Edouard Gérard managed to reach Britain after the German invasion of his home country of Belgium. He joined the Belgian army in Britain and took part in the invasion of Normandy where he died at the age of 20. He was the first Belgian soldier to die in the Battle of Normandy.
Edouard Gérard, born in 1924 in Dinant, Belgium, escaped his country in August 1941 with the intention to join the Allied troops in England. At the Spanish border he was arrested and interned in the camp of Miranda de Ebro. Pretending to be Canadian, Edouard was released at the end of the year. This was the beginning of a long journey, from Madrid to Gibraltar, to Scotland and then London, where he wanted to join the Belgian section of the Royal Air Force. Unfortunately for Gérard he was told to join the ground forces and he ended up with the First Belgian Infantry Brigade, also known as the Piron Brigade.

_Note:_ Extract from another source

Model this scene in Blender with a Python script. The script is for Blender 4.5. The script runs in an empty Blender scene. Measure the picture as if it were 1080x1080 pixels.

In the Piron Brigade he met with hundreds of other Belgian soldiers who had escaped to Britain. After a training, the Brigade, under the command of the 6th British Airborne Division, was ready for the fight on the continent. On 7 August Edouard and his 2,200 fellow-soldiers of the Piron Brigade landed at Courseulles, Normandy. Soon after Edouard and his platoon covered a raid on a group of German soldiers who were in a farm near Sallenelles.
Edouard was lying in a trench when a German mortar bomb blasted the farm. Shards of steel shrapnel were blown around. At 3:55 on 16 August 1944 Edouard was killed, being hit in the back. Edouard Gérard, age 20, was the youngest Belgian volunteer in the Piron Brigade who died in action. He was buried in the British military cemetery of Ranville.